Wednesday, March 14, 2007

The Untouchable (L'Intouchable) Benoit Jacquot (2006)

It is always interesting seeing India through the eyes of the West. The India I see is transparent, familiar and easy to navigate. The crowds, the bazaars, the poverty, social hierarchies seem natural and go unnoticed by my conscious eye. To Western eyes, however, as is obvious in Benoit Jacquot new film The Untouchable (L’intouchable), India is a mysterious, crowded, and hard to fathom place. His India is across a border that the Western visitor cannot hope to cross. His India is, in a sense, untouchable.

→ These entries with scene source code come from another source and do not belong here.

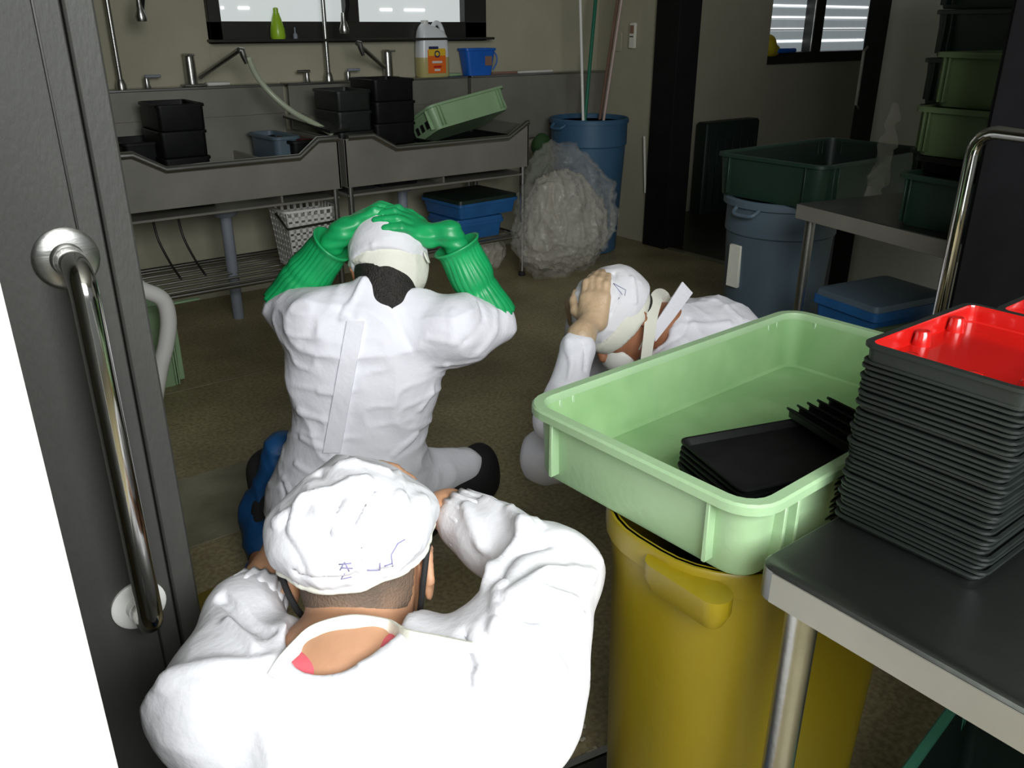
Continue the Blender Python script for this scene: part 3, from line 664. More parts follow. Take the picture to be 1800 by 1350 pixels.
# remote control and switches on partition
o = empty('remote_control', (4.298, 4.272, 1.262), 0, 'beige remote control in a holder on the partition wall', 'remote')
MB().box((-.022, -.026, 0), (0, .026, .155), .004).go('case', 'cream', o); MB().box((-.025, -.018, .09), (-.02, .018, .14), .002).go('display', 'wood', o)
for k in range(3): MB().box((-.025, -.014+.011*k, .068), (-.021, -.007+.011*k, .076), .001).go('button', 'black', o)
tag(MB().box((4.290, 4.38, 1.24), (4.3, 4.46, 1.36), .003).go('switch_plate', 'wall'), 'faint square switch plate left of the remote control', 'switch')
a = atY(1212, 65, YW); tag(MB().box((a[0]-.1, YW-.01, a[2]-.06), (a[0]+.06, YW, a[2]+.06), .003).go('switch_plate', 'wall'), 'faint switch plate on the wall right of the black column', 'switch')
tag(MB().tube([(4.27, 4.06, .35), (4.27, 4.10, .72)], .008, 8).go('short_stick', 'cream'), 'short cream stick leaning between blue bin and column', 'stick')
# plastic bag heap
def heap(c, r, label, name, seed, m='bagc', n=9):
    pr = []
    R = np.random.default_rng(seed)
    for k in range(n):
        p = c+R.uniform(-1, 1, 3)*np.array(r)*.45; p[2] = max(p[2], r[2]*.45*.9); pr.append(E_(p, np.array(r)*R.uniform(.5, .72), k=.05))
    pr += [E_(c-V3(0, 0, r[2]*.2), np.array(r)*np.array((.85, .85, .65)), k=.08), E_(c+V3(-.05, 0, r[2]*.35), np.array(r)*np.array((.5, .5, .5)), k=.12)]
    def rg(P_, sc, sd, pw): return (1-np.abs(vnoise(P_, sc, sd)-.5)*2)**pw
    def dp(Vt, Nn):
        Wp = Vt+.05*np.stack([vnoise(Vt, 8, seed+k)-.5 for k in (5, 6, 7)], 1)
        return .026*rg(Wp*np.array((1, 1, .35)), 8, seed, 4)+.018*rg(Wp*np.array((1, 1, .5)), 19, seed+1, 5)+.008*rg(Wp, 45, seed+2, 4)-.02
    o, Vt, Q = surf(name, pr, m, None, .009, disp=dp, halves=[(V3(0, 0, .004), V3(0, 0, -1))]); return tag(o, label, 'bag'), Vt, Q
b1, bV, bQ = heap(V3(3.36, 3.84, .30), (.29, .19, .33), 'big crumpled clear plastic bag on the floor beside the sink leg', 'plastic_bag', 3)
f_, fV, fQ = surf('outer_film', [E_(V3(3.38, 3.84, .34), (.34, .22, .36), k=.05), E_(V3(3.30, 3.86, .62), (.15, .11, .14), k=.12), E_(V3(3.18, 3.80, .2), (.2, .13, .2), k=.1)], 'bag', b1, .012, disp=lambda P_, N_: .05*(1-np.abs(vnoise(P_*np.array((1, 1, .4)), 9, 5)-.5)*2)**3+.03*(1-np.abs(vnoise(P_, 21, 6)-.5)*2)**4-.035, halves=[(V3(0, 0, .004), V3(0, 0, -1))])
heap(V3(3.04, 4.22, .10), (.13, .10, .10), 'small crumpled plastic bag on the floor under the right sink', 'plastic_bag', 9, n=5)
c = A(952, 262, 4.15); o, _, _ = surf('green_cloth', [E_(c, (.06, .05, .09)), E_(c+V3(.05, .03, -.09), (.05, .04, .07)), E_(c+V3(-.03, .02, -.15), (.04, .04, .08))], mat('green_cloth', (.02, .07, .012), .8, var=.4), None, .008, disp=lambda P_, N_: .012*vnoise(P_, 30, 2)); tag(o, 'crumpled green cloth hanging beside the sink above the bag', 'cloth')
# black board leaning on wall in the next room
a, b = A(1222, 215, YW-.05), A(1315, 208, YW-.05)
o = empty('black_crate_tall', ((a[0]+b[0])/2+.02, YW-.10, 0), 0, 'tall black ribbed crate leaning against the wall of the next room', 'crate')
lx = b[0]-a[0]; MB().rings([rrect(lx, .12, .02, 0), rrect(lx, .12, .02, a[2]-.02), rrect(lx*.97, .10, .02, a[2])]).go('body', 'ngreen', o)
for k in range(7): MB().box((-lx/2+lx*(k+.4)/7, -.068, .05), (-lx/2+lx*(k+.55)/7, -.055, a[2]-.06), .002).go('rib', 'ngreen', o)
a = A(1375, 92, YW+.06); tag(MB().box((a[0]-.14, YW+.0, 1.19), (a[0]+.12, YW+.09, 1.225), .01).go('blue_cloth', 'bblue'), 'folded blue cloth on the far window sill', 'cloth')
a = A(1362, 85, YW+.06); o, _, _ = surf('yellow_cloth', [E_(V3(6.27, YW+.05, 1.25), (.07, .04, .07)), E_(V3(6.31, YW+.05, 1.21), (.09, .04, .04))], mat('yellow_cloth', (.62, .48, .02), .8, var=.2), None, .01, disp=lambda P_, N_: .02*vnoise(P_, 22, 3)); tag(o, 'crumpled yellow cloth at the left end of the far window sill', 'cloth')
MB().tube([(4.262, 2.57, 1.30), (4.235, 2.57, 1.28), (4.235, 2.57, 1.02), (4.262, 2.57, 1.0)], .008, 8).go('pull_handle', 'steel', p2)
#@@MID
# grey-blue bin with dark green tray
gx, gy = 3.07, 2.13
roundbin('grey_bin', gx, gy, .19, .225, .75, 'greyblue', 'grey blue round bin carrying the dark green tub')
MBl = MB().box((-.19, -.13, .42), (-.185, -.07, .56), .002); 
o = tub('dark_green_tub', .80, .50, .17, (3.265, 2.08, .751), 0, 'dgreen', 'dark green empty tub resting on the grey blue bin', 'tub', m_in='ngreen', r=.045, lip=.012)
a = atX(1278, 450, gx-.215)
pl = D(1279, 440, 3.30); gb = [c for c in bpy.data.objects if c.name == 'grey_bin'][0]
q = MB().box((-.222, .02, .38), (-.205, .08, .56), .003); s_ = q.go('paper_label', 'cream', gb)
# middle table (rotated)
T0 = atZ(1402, 357, .85); T1 = atZ(1717, 436, .85); dirv = nrm((T1-T0)*V3(1, 1, 0)); perp = V3(-dirv[1], dirv[0], 0)
o = empty('steel_table', (T0[0], T0[1], 0), math.atan2(dirv[1], dirv[0]), 'mid-distance stainless table carrying dark tubs', 'table')
LT = .70
MB().box((0, 0, .81), (LT, .82, .85), .004).go('top', 'steel_top', o); MB().box((0, -.003, .80), (LT, 0, .848), .001).go('edge_band', 'steel_dull', o)
for x in (.035, LT-.04):
    for y in (.035, .78): MB().tube([(x, y, 0), (x, y, .82)], .017, 14).go('leg', 'steel', o)
MB().box((.03, .03, .18), (LT-.03, .8, .20), .003).go('lower_shelf', 'steel_top', o)
def onT(u, v, z): return V3(T0[0], T0[1], 0)+dirv*u+perp*v+V3(0, 0, z)
rzT = math.atan2(dirv[1], dirv[0])
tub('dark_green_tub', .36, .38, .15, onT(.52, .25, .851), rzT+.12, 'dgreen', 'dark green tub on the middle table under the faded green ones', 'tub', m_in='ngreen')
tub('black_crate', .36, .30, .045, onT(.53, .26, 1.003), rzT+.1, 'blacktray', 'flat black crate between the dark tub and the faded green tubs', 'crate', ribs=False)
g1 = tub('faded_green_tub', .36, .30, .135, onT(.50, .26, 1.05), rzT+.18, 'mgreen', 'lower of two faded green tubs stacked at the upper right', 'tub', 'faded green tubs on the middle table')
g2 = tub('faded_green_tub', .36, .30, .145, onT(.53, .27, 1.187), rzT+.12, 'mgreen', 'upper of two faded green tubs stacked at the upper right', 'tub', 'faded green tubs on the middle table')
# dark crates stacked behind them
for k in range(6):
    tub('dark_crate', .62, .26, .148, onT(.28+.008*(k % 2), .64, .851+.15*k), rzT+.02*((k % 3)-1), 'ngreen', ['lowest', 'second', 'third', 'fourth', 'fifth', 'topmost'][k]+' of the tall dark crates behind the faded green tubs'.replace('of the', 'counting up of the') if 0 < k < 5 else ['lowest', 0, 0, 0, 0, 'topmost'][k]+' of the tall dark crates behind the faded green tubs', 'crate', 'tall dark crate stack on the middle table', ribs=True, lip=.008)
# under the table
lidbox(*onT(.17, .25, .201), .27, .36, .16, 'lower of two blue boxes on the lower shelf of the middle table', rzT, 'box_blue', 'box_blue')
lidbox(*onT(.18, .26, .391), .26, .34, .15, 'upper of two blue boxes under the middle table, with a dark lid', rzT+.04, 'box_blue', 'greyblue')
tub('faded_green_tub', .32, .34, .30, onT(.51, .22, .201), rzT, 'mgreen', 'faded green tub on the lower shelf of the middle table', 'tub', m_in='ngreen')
tag(MB().box((4.27, 1.5, .38), (4.298, 2.0, .62), .003).go('wall_socket_panel', 'white'), 'pale panel low on the partition seen beneath the middle table', 'panel')
o, _, _ = surf('white_bag', [C_(D(1572, 190, 3.35), D(1560, 250, 3.35), .018, .03), C_(D(1560, 250, 3.35), D(1545, 310, 3.3), .03, .035), C_(D(1545, 310, 3.3), D(1530, 345, 3.2), .035, .03)], 'bag', None, .007, disp=lambda P_, N_: .03*(vnoise(P_, 40, 2)-.6)); tag(o, 'crumpled clear plastic sleeve hanging beside the dark crates', 'bag')
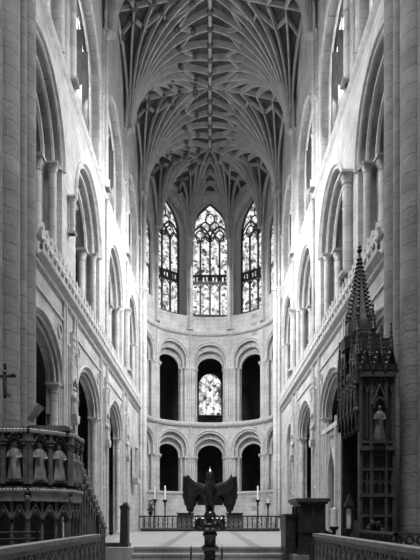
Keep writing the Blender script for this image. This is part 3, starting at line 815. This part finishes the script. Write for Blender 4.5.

Like many great French cinema directors, Jacquot is the master of understatement. Nothing much happens in the film. Jeanne (Isild Le Besco), a penniless young actress drifting through life discovers that her father might have been Indian. Her mother is not totally sure, but who else could it have been. Obviously confused about this new Indian side to her, she impulsively decides to visit India. Since she doesn’t have the money, she signs up to act in a simulated sex scene to pay her way (the emotional distance with which Isild Le Besco plays this scene is worth the price of admission alone).

When Jeanne arrives in Delhi, the picture changes. From the muted colors, empty streets, and soft sounds of France, the film is suddenly full of the sound, people, and vibrant colors of India. In the India part, Jacquot lets the camera do the talking and one can see the wonder that is his India - populated, anarchic, and overwhelming. Jeanne immerses herself in India and the camera does the same. In one sequence, the camera stays still while a seething mass of humanity rushes by on rickshaws, motorcycles, cars; each vehicle competing for the limited space available on the road. She buys a 3AC ticket to Varanasi but ends up traveling in unreserved second class, perhaps to experience the India she thinks that Indians do (or perhaps the director was careless!).

In Benaras, she meets the son of the Dom she thinks is her father (no, not a gratuitous coincidence, she asks around for the Dom by name) and is invited to his sisters wedding. At the wedding, she discovers that her father, if he is indeed her father, is not the Dom but rather is the Dom’s brother Arnab, a school teacher in Delhi. She returns to Delhi where she follows Arnab from the school but then returns to France without meeting him. He, in a sense, remains the last untouchable.

While the India/France contrast works well in the film, Jacquot, unfortunately, overplays the untouchable angle. On the flight to Delhi, Jeanne is seated next to a mysterious Indian, an untouchable himself, who mysteriously disappears mid-flight through the machinations of the Flight Attendants. This episode, designed presumably to lecture the audience about untouchables, is seeped in the mysterious ways of the Orient of books like The Moonstone. These mid-nineteenth century ideas have no place in a modern film.

In another episode, a gay French man takes Jeanne along to visit his cousin, a sister of St. Theresa at a convent near Varanasi. In the conversation that follows, the gay man and his cousin seem to be on different planets and one can only assume that Jacquot is trying to imply that all human relationships are untouchable.

In summary, the film is worth seeing just to see the familiar sights of India through the eyes of an outsider. But, as cinema, the film was a little disappointing with a simplistic message and a storyline that is, um, untouchable.